D. Il cioccolato secondo te fa parte delle abitudini di vita quotidiana dei bresciani?
R. «No. Comprano la cioccolata per gli altri ma non per loro. Questo, purtroppo, non vale solo per i bresciani. In Italia, in generale, non esiste una cultura del cioccolato. Si regalano praline che magari non vengono mai aperte. Eppure il cioccolato, se preso nelle giuste dosi non fa male, anzi, e potrebbe benissimo sostituire la classica pasticceria. Le persone vanno guidate, educate nell’alimentazione. Provate a presentarvi a cena con una scatola di bon bon fatti con ingredienti freschi mettetela in mezzo al tavolo, sentirete vere esplosioni di sapore in bocca, di cui non vorrete più fare a meno. Il cioccolato deve far parte della nostra tavola, bisogna imparare a degustarlo, capirlo e provarlo».

La sua Vittoria Alata una splendida scultura di cioccolato © ph. Matteo Marioli

D. Quali sono i tre dolci iconici che ti rappresentano?
R. «Tiramisù, tiramisù e tiramisù. Perché il tiramisù è il dolce indice di come le persone sanno veramente lavorare».

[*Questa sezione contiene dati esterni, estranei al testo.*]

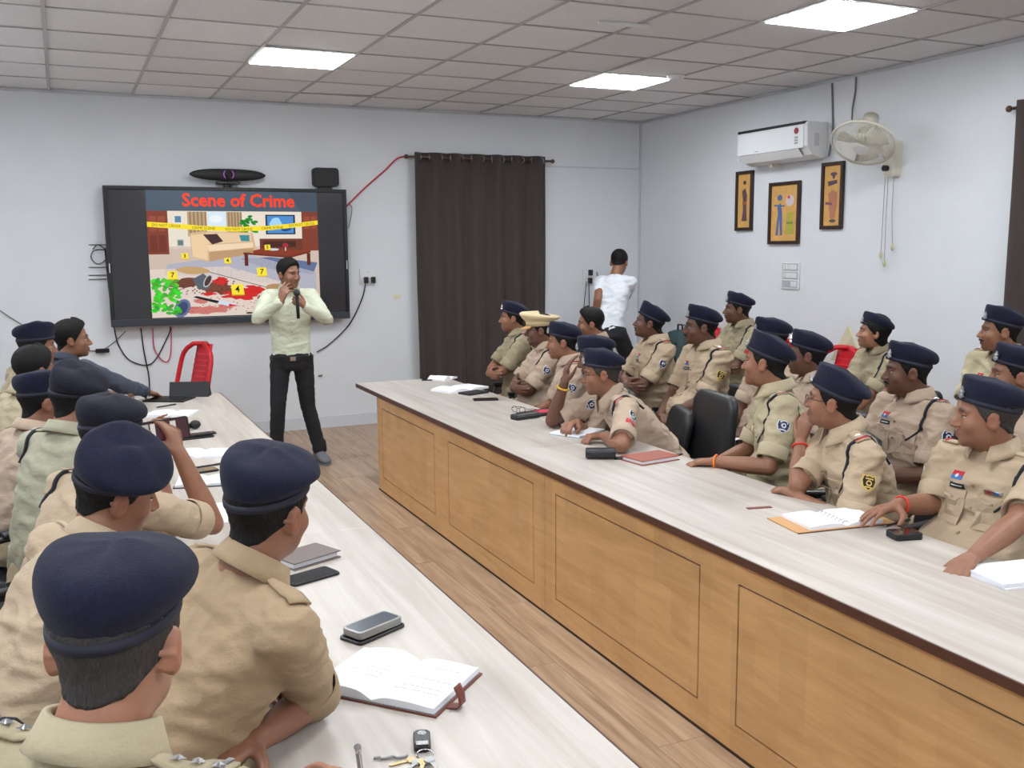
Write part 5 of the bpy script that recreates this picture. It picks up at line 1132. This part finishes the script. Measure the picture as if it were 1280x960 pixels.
# ================================================================ THINGS ON THE TABLES
def at(px, py_, z=ZT): return onz(px, py_, z)
def notebook(px, py_, rz, w, h, label, cover=None, open_=True, th=.012, curl=.0, lines=True, z=ZT, ringb=False, group='open notebooks', name='notebook'):
    c = at(px, py_, z); t = empty(name, c, R(rz), label, 'notebook', group if open_ else None)
    if cover: MB().box((-w/2-.008, -h/2-.006, 0), (w/2+.008, h/2+.006, .004)).build('cover', cover, t, bevel=.0015)
    z0 = .0042 if cover else 0
    if open_:
        for sg in (-1, 1):
            m = MB(); G = []
            n = 12
            for i in range(n+1):
                q = i/n; zt = z0+th*(.35+.65*min(1, q*5)) + curl*math.sin(PI*min(1, q*1.1))*(1 if sg < 0 else .35); G.append((sg*w/2*q, zt))
            top = [[(x, y, z) for x, z in G] for y in (-h/2, -h/6, h/6, h/2)]
            m.grid(top); bot = [[(x, y, z0) for x, z in G] for y in (-h/2, h/2)]
            k0 = 0
            m.add([p for p in top[0]]+[(x, -h/2, z0) for x, z in G], [(i, i+1, n+2+i, n+1+i) for i in range(n)])
            m.add([p for p in top[3]]+[(x, h/2, z0) for x, z in G], [(i, i+1, n+2+i, n+1+i) for i in range(n)])
            m.add([(G[-1][0], -h/2, G[-1][1]), (G[-1][0], h/2, G[-1][1]), (G[-1][0], h/2, z0), (G[-1][0], -h/2, z0)], [(0, 1, 2, 3)])
            m.build('page_block', PAPER, t, smooth=False)
            if lines:
                rn = random.Random(int(px)+sg); m = MB(); nl = 9
                for k in range(nl):
                    y = h/2-(k+1.3)*h/(nl+2); x0 = .18; 
                    if rn.random() < .35: continue
                    while x0 < .85:
                        ln = rn.uniform(.03, .1); 
                        def zz(q): return z0+th+.0004+curl*math.sin(PI*min(1, q*1.1))*(1 if sg < 0 else .35)
                        m.add([(sg*w/2*x0, y, zz(x0)), (sg*w/2*(x0+ln), y, zz(x0+ln)), (sg*w/2*(x0+ln), y+.0016, zz(x0+ln)), (sg*w/2*x0, y+.0016, zz(x0))], [(0, 1, 2, 3)])
                        x0 += ln+.025
                if m.n: m.build('handwriting', INK, t, fix=False)
        if ringb:
            for k in range(8): y = -h/2+(k+.5)*h/8; m = MB(); m.tube([(.014*math.cos(a_), y, z0+th*.5+.012*math.sin(a_)) for a_ in [2*PI*i/12 for i in range(12)]], .0012, 5, closed=True); m.build('binder_ring', CHROME, t)
    else:
        MB().box((-w/2, -h/2, z0), (w/2-.003, h/2, z0+th)).build('page_block', PAPER, t)
        if cover: MB().box((-w/2-.008, -h/2-.006, z0+th), (w/2+.008, h/2+.006, z0+th+.004)).build('cover', cover, t, bevel=.0015)
    return t
def phone(px, py_, rz, label, w=.075, h=.155, z=ZT, case=BLACK, face=GLASSY, th=.009, camera=False, inset=.004):
    c = at(px, py_, z); t = empty('phone', c, R(rz), label, 'phone', None)
    m = MB(); m.rings([[(x*k, y*k, zz) for x, y in frect(-w/2, -h/2, w/2, h/2, .012)] for zz, k in ((0, .97), (.0015, 1), (th-.0015, 1), (th, .97))]); m.build('phone_case', case, t)
    m = MB(); m.prism([(x, y, th) for x, y in frect(-w/2+inset, -h/2+inset, w/2-inset, h/2-inset, .009)], (0, 0, .0006)); m.build('phone_screen', face, t)
    if camera:
        m = MB(); m.box((-w/2+.01, h/2-.05, th+.0006), (-w/2+.04, h/2-.012, th+.003)); m.build('camera_bump', BLACK, t, bevel=.002)
    return t
def pen(px, py_, rz, label, m_=BLACK, z=ZT, L=.14):
    c = at(px, py_, z); t = empty('pen', c, R(rz), label, 'pen'); r_ = .0045
    MB().cyl((0, -L/2, r_), (0, L*.15, r_), r_, 10).build('barrel', m_, t); MB().cyl((0, L*.15, r_), (0, L/2, r_), r_*1.12, 10).build('pen_cap', m_, t); MB().cyl((0, -L/2-.01, r_), (0, -L/2, r_), .001, 8, r_).build('tip', CHROME, t)
    MB().box((-.001, L*.2, 2*r_), (.001, L/2, 2*r_+.002)).build('clip', CHROME, t); return t
# ---- left table, near to far
nb = notebook(496, 854, -48, .31, .222, 'open diary with brown leather cover and upright clasp strap, nearest on the left table', BROWNL, True, .014, .010, group=None, name='diary')
MB().box((-.158, -.115, .004), (.158, .115, .0055)).build('grey_lining', mat('lining_grey', srgb(120, 120, 124), .7), nb)
m = MB(); G = [[(.167+x, -.055+w_, z_) for w_ in (-.014, -.007, 0, .007, .014)] for x, z_ in ((-.03, .001), (0, .0015), (.02, .004), (.028, .012), (.026, .03), (.018, .046), (.015, .052))]
m.grid(G); m.build('clasp_strap', BROWNL, nb, smooth=True, solid=.003)
ph = phone(466, 791, -62, 'flat black phone in a flip case lying under the silver phone', .082, .165, case=BLACK)
ph = phone(466, 786, -64, 'silver-edged phone stacked on top of the black phone', .072, .15, z=ZT+.0105, case=STEEL, face=mat('phone_grey', srgb(84, 90, 98), .12), th=.02, inset=.007)
# keys
kc = at(528, 940); t = empty('key_bunch', kc, R(-18), 'car key fob with metal keys on the left table near the bottom edge', 'keys')
m = MB(); m.rings([[(x*k, y*k+.03, z_) for x, y in frect(-.017, -.036, .017, .036, .01)] for z_, k in ((0, .9), (.004, 1), (.012, 1), (.016, .85))]); m.build('key_fob', BLACK, t, smooth=False)
MB().cyl((0, .046, .016), (0, .046, .0168), .009, 16).build('fob_emblem', CHROME, t); MB().box((-.012, -.002, .0162), (.012, .012, .0172)).build('fob_plate', CHROME, t)
m = MB(); m.tube([(.004+.016*math.cos(a_), -.022+.016*math.sin(a_), .006+.003*math.sin(a_)) for a_ in [2*PI*i/20 for i in range(20)]], .0015, 6, closed=True); m.build('key_ring', CHROME, t, smooth=True)
for k, an in enumerate((200, 235, 262, 290)):
    d_ = Vector((math.cos(R(an)), math.sin(R(an)), 0)); n_ = Vector((-d_.y, d_.x, 0)); b0 = Vector((.004, -.022, .001+.0022*k)); o_ = b0+d_*.016
    pts = [o_+d_*.02*math.cos(a_)*.6+n_*.011*math.sin(a_)+d_*.01 for a_ in [2*PI*i/14 for i in range(14)]]; m = MB(); m.prism(pts, (0, 0, .002)); m.prism([o_+d_*.02-n_*.004, o_+d_*.056-n_*.004, o_+d_*.058, o_+d_*.056+n_*.003, o_+d_*.02+n_*.004], (0, 0, .002)); m.build('key', STEEL if k % 2 else mat('brass', srgb(170, 150, 110), .35, metal=.9), t)
m = MB(); m.tube([kc-kc+Vector((-.03-.008*i+.004*math.sin(i*2.), -.02+.004*math.cos(i*1.7), .004)) for i in range(9)], .0028, 6); m.build('key_chain', STEEL, t)
# notebook stack by the brown sleeved officer
b1 = phone(388, 722, -70, 'large black phone on the left table under the brown notebook end', .085, .165)
n1 = notebook(382, 700, -66, .115, .17, 'closed grey-brown notebook lying on the left table beside the black phone', mat('cover_greybrown', srgb(104, 92, 88), .5), False, .016, name='notebook')
# papers and books farther up
tag(MB().box((-.105, -.15, 0), (.105, .15, .0015)).build('paper_sheet', PAPER, loc=at(288, 640), rot=(0, 0, R(-8))), 'loose white sheet on the left table beyond the nearest two berets', 'paper')
notebook(258, 603, -12, .24, .17, 'open notebook with a pen across its top on the left table', BLACK, True, .01, .004, True)
pen(262, 583, -75, 'black pen on the left table between two notebooks')
notebook(252, 568, -20, .26, .18, 'white open notebook with scribbles on the left table', None, True, .01, .006, True)
phone(250, 590, -78, 'thin dark phone lying between two notebooks on the left table')
for k in range(2): phone(243+k*3, 548-k*4, -80, ['lower', 'upper'][k]+' of two long black phones in flip cases on the left table', .06, .20, z=ZT+k*.0105)
mc = at(232, 538, ZT); t = empty('microphone', mc, R(-75), 'black table microphone lying beyond the held phone', 'microphone'); m = MB(); m.cyl((0, -.09, .022), (0, .03, .022), .012, 12, .016); m.build('handle', BLACK, t, smooth=True); m = MB(); m.ell((0, .055, .026), (.025, .032, .025), 14, 9); m.build('head', BLACKM, t, smooth=True)
notebook(214, 518, -24, .27, .2, 'white open notebook on the left table before the reaching man', None, True, .01, .006, False)
pen(208, 508, -60, 'pen beside the ringed hand on the left table', BLACK)
lp = at(212, 500); t = empty('tablet', lp, R(-30), 'dark touch pad under the reaching hand at the far end of the left table', 'tablet')
MB().box((-.14, -.1, 0), (.14, .1, .012)).build('tablet_body', BLACK, t, bevel=.003); MB().box((-.12, -.085, .012), (.12, .085, .0126)).build('tablet_face', GLASSY, t)
lp = at(240, 494); t = empty('desk_phone', lp, R(160), 'dark tilted console at the far end of the left table before the red chair', 'console')
m = MB(); m.prism([(-.13, -.01, 0), (-.13, .09, 0), (-.13, .055, .10), (-.13, .045, .10)], (.26, 0, 0)); m.build('console_body', BLACKM, t)
for i in range(6):
    MB().box((-.10+.035*i, .0, .02), (-.08+.035*i, .004, .034)).build('console_key', mat('key_grey', srgb(70, 72, 76), .6), t)
# held phone of L3 with a picture on its screen
I = PEOPLE['L4'][1]; hp_ = ony(206, 538, I['W']['R'].y+.04)
t = empty('phone', hp_, 0, 'phone held sideways by the officer photographing the presenter', 'phone'); t.rotation_euler = (R(-6), R(-4), R(6))
m = MB(); m.rings([[(x, yy, z_) for x, z_ in frect(-.078, -.037, .078, .037, .01)] for yy in (-.004, .005)]); m.build('phone_case', BLACK, t)
m = MB(); m.box((-.073, -.0052, -.033), (.073, -.0042, .033)); m.build('phone_screen', mat('live_dark', (0, 0, 0, 1), .2, emit=srgb(62, 28, 34), estr=1), t)
for x0, x1, rgb in ((-.07, -.05, (190, 186, 180)), (-.045, -.03, (230, 224, 214)), (.018, .036, (224, 218, 212)), (-.03, .018, (70, 30, 40))):
    MB().box((x0, -.0058, -.028), (x1, -.0053, .028)).build('live_picture', mat('live_%d' % rgb[0], (0, 0, 0, 1), .2, emit=srgb(*rgb), estr=.8), t)
# pen in the fingers at the bottom
I = PEOPLE['L1'][1]; pp = onz(449, 950, .80); t = empty('pen', pp, 0, 'silver clicker pen held upright in fingers at the bottom edge', 'pen'); t.rotation_euler = (R(28), R(-12), 0)
MB().cyl((0, 0, -.08), (0, 0, .03), .0052, 12).build('barrel', STEEL, t); MB().cyl((0, 0, .03), (0, 0, .042), .0066, 12, .0066).build('click_button', CHROME, t); MB().box((-.0012, -.009, -.02), (.0012, -.0065, .035)).build('clip', CHROME, t)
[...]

D. La pasticceria del domani?
R. «La pasticceria del domani è sicuramente green, attenta alla sostenibilità, alla dieta e alla salute. Dobbiamo sempre di più avvicinarci, non al mondo vegano, ma a quello vegetale. Significa avviare una cucina sostenibile che dica no all’inquinamento, agli allevamenti intensivi che in Europa producono molta più CO2 delle macchine. La mia pasticceria è aperta a questi cambiamenti e insieme a mio fratello abbiamo già avviato alcune modalità che vanno in questa direzione. L’esigenza dettata non solo dal mercato di adottare uno stile di vita sano, ci ha permesso di sperimentare nuove creazioni, nuovi ingredienti e utilizzi più consapevoli di materie prime come lo zucchero».

D. Progetti futuri?
«Sto lavorando a una nuova sfida che mi vedrà al fianco del Gruppo svizzero Barry Callebaut, il principale produttore mondiale di prodotti a base di cacao e cioccolato di alta qualità. Se il progetto andrà in porto nei prossimi mesi sarò impegnata come Ambassador Italia per l’estero per la Barry, per studiare nuovi prodotti sempre nel solco della sostenibilità. Faremo ricerca e sviluppo di quello che sarà il mercato nuovo sul cioccolato».